Tuesday, April 14, 2009

So...very...hungry.


My husband is away on business.  

Visiting a far-off land now referred to in our household only as Ja-frickin'-pan. (Usually said while hanging head in despair.  Use it in a sentence?  OK!

Husband:  "I can't believe I have to go to Ja-frickin'-pan."

Wife:  "I hate Ja-frickin'-pan!"

*End scene*)

Oh, and to clarify, we do not actually say frickin'.  We say the other thing.  But some people don't appreciate when I use bad language on the blog (hi mom!).

Let me say up front that there are many positive things about Japan.  For several years in middle school, when literally no one would deign to speak to me except to say something in the "nice pants loser" genre, there were two Japanese girls, Hiroko and Kaori, who took me under their wing. 

We did everything together and their companionship was pretty much the only thing that made middle school bearable for several delightful months.  Sadly, our friendship ended when their collective English improved enough to utter the phrase, "You are dragging us down socially."  But still, our time together was special while it lasted.


So, my fight is not with the Japanese people but rather with Japan as a country.  Which insists on being full of people who want to talk to my husband in person, while being simultaneously extremely far away.

Frick you Japan!

Some other thoughts:



We had a lovely Easter week.  

I made the questionable choice of bringing my 6-month-old to Good Friday services, both to worship and because it provided a chance to sneak in an extra hour of family time with my hard working hubby.

OK - make that 2 hours.


The service was long, and for the most part our baby performed admirably, alternating between making adorable faces and being silent.  Pretty much the ideal combo for a child his age.  The only slight glitch came towards the end of the Passion.  Sung in it's entirety (two hours, people!) at the church we attended, the rendition was haunting and beautiful.  Arguably one of the most holy and haunting moments on the Christian calendar is when Jesus' last words issue forth and the entire church kneels in reverent silence.   The entire church, that is, except Snood, who chose this moment to let out the loudest belch I have ever heard.  It still seems impossible that that much gas could somehow have been trapped in his tiny little body.  And yet, it was.

Luckily the only result was some brief laughter from the surrounding pews and then a quick return to reverence by one and all, followed by our swift exit from the proceedings.


On Sunday, David and I sat in Griffith Park cuddling and watching the Snood roll around practicing his almost-crawl.  We took the morning to relish an Easter that involved exactly zero Easter Eggs,  Easter Baskets and/or Bunny-Related Shenanigans, realizing that it was likely our last chance to do so for the next several decades.

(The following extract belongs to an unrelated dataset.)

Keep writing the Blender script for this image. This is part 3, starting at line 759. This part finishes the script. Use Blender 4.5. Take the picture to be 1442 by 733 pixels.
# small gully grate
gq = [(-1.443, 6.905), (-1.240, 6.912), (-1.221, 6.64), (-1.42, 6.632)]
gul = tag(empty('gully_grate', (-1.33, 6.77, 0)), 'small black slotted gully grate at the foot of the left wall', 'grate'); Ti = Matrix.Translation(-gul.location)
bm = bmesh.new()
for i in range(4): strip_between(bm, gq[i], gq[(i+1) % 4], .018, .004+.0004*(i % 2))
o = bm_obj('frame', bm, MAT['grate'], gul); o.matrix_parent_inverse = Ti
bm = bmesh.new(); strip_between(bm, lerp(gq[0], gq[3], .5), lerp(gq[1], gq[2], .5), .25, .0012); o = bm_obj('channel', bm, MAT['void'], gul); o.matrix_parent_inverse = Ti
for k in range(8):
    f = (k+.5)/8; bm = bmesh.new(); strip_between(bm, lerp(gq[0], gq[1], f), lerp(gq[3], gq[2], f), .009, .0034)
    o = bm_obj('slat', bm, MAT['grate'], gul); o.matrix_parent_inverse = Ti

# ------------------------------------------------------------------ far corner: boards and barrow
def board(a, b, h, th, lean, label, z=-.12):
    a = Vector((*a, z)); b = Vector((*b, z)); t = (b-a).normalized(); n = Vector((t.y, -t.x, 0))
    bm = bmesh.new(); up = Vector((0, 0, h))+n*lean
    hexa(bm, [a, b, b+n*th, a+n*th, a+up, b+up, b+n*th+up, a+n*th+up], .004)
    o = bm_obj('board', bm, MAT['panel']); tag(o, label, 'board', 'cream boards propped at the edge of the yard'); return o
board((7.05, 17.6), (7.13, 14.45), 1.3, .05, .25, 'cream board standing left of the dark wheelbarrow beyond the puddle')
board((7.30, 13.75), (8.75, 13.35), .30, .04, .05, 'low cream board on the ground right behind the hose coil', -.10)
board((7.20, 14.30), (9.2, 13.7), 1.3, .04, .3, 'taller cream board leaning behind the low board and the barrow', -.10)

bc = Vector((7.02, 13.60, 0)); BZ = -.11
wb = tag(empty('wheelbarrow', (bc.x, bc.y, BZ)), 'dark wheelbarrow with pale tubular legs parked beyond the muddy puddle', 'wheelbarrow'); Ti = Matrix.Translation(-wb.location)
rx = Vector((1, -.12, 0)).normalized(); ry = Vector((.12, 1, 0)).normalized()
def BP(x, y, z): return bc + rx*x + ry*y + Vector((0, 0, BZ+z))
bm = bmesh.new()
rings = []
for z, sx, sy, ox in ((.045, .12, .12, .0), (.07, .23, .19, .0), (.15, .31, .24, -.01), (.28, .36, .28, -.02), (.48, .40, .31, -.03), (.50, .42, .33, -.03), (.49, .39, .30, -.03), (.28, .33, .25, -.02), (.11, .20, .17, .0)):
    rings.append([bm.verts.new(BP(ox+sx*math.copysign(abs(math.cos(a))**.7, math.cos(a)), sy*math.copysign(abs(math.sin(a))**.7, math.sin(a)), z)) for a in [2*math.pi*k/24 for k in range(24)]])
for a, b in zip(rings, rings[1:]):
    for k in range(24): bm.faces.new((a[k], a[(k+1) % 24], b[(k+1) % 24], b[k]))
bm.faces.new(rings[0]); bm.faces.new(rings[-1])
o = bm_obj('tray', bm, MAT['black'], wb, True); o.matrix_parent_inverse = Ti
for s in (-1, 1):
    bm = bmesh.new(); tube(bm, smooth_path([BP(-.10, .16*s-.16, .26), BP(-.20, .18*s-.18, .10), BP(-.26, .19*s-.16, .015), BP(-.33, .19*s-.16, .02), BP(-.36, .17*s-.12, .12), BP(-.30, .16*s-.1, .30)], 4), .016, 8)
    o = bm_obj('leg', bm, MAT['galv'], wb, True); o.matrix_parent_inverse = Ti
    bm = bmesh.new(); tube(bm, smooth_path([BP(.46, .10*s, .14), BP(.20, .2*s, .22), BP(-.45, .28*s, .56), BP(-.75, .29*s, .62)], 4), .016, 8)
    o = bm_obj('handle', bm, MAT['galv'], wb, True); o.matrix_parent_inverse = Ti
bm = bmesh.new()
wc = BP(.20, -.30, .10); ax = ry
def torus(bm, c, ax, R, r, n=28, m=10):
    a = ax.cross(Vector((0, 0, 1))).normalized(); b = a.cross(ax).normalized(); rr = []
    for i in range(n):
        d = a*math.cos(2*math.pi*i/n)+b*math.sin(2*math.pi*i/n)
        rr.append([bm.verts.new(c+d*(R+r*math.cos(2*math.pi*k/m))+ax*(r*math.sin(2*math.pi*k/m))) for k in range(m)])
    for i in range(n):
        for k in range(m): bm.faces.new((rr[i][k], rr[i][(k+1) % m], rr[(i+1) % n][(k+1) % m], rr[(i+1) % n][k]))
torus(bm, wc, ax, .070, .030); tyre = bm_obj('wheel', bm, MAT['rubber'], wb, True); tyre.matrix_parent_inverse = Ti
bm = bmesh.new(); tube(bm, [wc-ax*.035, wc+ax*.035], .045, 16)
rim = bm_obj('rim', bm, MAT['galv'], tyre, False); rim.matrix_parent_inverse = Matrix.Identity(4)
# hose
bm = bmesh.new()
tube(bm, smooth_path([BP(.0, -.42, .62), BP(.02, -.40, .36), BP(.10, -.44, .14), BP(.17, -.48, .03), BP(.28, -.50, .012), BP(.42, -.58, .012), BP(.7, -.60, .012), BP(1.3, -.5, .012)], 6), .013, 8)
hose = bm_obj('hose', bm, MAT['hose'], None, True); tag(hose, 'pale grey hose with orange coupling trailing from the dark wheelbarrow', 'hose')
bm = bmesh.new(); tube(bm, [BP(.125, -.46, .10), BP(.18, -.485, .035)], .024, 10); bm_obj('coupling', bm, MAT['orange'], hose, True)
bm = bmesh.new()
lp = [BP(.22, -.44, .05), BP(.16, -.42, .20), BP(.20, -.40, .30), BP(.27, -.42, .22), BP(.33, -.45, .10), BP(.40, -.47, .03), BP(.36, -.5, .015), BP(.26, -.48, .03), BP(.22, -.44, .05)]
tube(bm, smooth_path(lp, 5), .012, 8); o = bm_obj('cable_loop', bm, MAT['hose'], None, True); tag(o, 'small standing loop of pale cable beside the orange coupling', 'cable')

The other major revelation of the week was as follows:


The number of pants I own that button at the waist whose button I can actually close while wearing said pants is exactly:  ZERO.  

The device pictured above is a "waistband stretcher" which promises to, "gently widen your snug jeans, skirts and shorts".  I was in dire need of such technology while attempting to dress for Easter week services.  It is amazing the amount of denial that can be contained in simple act of putting a pair of elastic waist pants. 


So now, as much as I hate to say it, I'm on a diet.  

And yes, I know I am not supposed to diet but rather, "embrace healthy lifestyle choices" but let me just make the counter-argument that I HAD TO WEAR SWEATPANTS TO EASTER MASS!  

Also, I am someone who often mistakes eating five slices of pizza instead of, say, nine for a healthy choice.  And it hasn't been working for me.  



I'm living (since this morning) on brown rice, chicken and vegetables and so far it's going great!  One day down - only several hundred to go!

And so I must ask you to forgive this post if it comes off in any way as rambling, disjointed and/or (as I reread it pre-publish) deeply culturally insensitive.



What can I say, I'M HUNGRY!

2 comments:

  1. Waistband expander? Wow. Why didn't the Easter Bunny bring me one of those?

    ReplyDelete
  2. I'm wondering if they make them in industrial grade? Can they transform my "I'm about to get married" size 8's into my much needed "started eating Snickers bars for every meal" size 14's???